Robert Plant didn’t want to ever be a snob when it came to everyone else’s idea of Led Zeppelin.

He didn’t want to live out the fantasy of being one of the biggest names in rock and roll for the rest of his life or anything, but he did realise that there were plenty of people who saw him as the blueprint of what a hard rock vocalist was supposed to be. But just because he was one of the biggest names in 1970s rock didn’t mean that he couldn’t try out something new every once in a while with his friends.

Hell, right after Zeppelin broke up, you would have thought that Plant was trying to scrub every single bit of the band from his body half the time. He wanted to show the world that he could do something a lot more than screaming, and while his trying to go into new wave territory may have been laughable, that didn’t mean that records like Now and Zen had to be terrible by comparison. They were only meant to be new adventures, but the Z word was going to be a long-distant memory. Or so everyone thought.

The fact that Page and Plant were able to get back together as a duo in the 1990s was unheard of, and even after Plant’s brief spat with David Coverdale, working with his old mate, he could still understand when Jimmy Page was making something tremendous. Those acoustic renditions of the old Zeppelin sound were so good that they even managed to get some of the fans to forget what a disaster their entire Live Aid performance was.

Because when you look at what Zeppelin was like in their prime, their performance in front of a billion people was not what they were supposed to be. A lot of people blame Phil Collins for wrecking everything when he started, but even if Page places the blame squarely at the drummer’s feet, there’s a lot more that went into it than being just a mangled-up version of their old hits.
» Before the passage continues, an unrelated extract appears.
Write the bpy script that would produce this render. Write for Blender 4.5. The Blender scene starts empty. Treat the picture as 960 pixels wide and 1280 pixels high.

Plant wasn’t safe from a few bum notes here and there, and when listening to the live broadcast, he is clearly not able to hear himself in certain sections of the show. That’s no matter as long as Page can help him out on a few pieces of the show, but since no one seemed to have their shit together, the whole thing felt more like a bunch of mates getting together for a jam session than the band that we all used to know.

But compared to everyone else trying their best to forget about it, Plant was proud to have done the show because of how much it reminded him of the old days, saying, “Live Aid was a very odd thing to do. Yet through it all, the rush I got from that size audience, I had forgotten what that was like. I’d forgotten how much I missed it. I’d be lying if I said I wasn’t drunk on the whole event.”

It’s great that Plant had a good time, but when you look at the band when they were being interviewed afterwards, it was clear that the singer was doing damage control. Everyone knew that something was really off about the way that they were playing, and Plant, trying to brush everything off, that it wasn’t that big a deal, was like he was trying to make people ignore the fact that it was billed as one of the greatest bands in the world getting back together again.

The whole thing has gone down in infamy these days, but it’s not like the legacy of Zeppelin is defined by any one show. It was all about the riffs that made people feel things that they had never felt before, and whether or not Collins inserted himself into things wasn’t going to put a dent in the memories everyone has of ‘Stairway to Heaven’.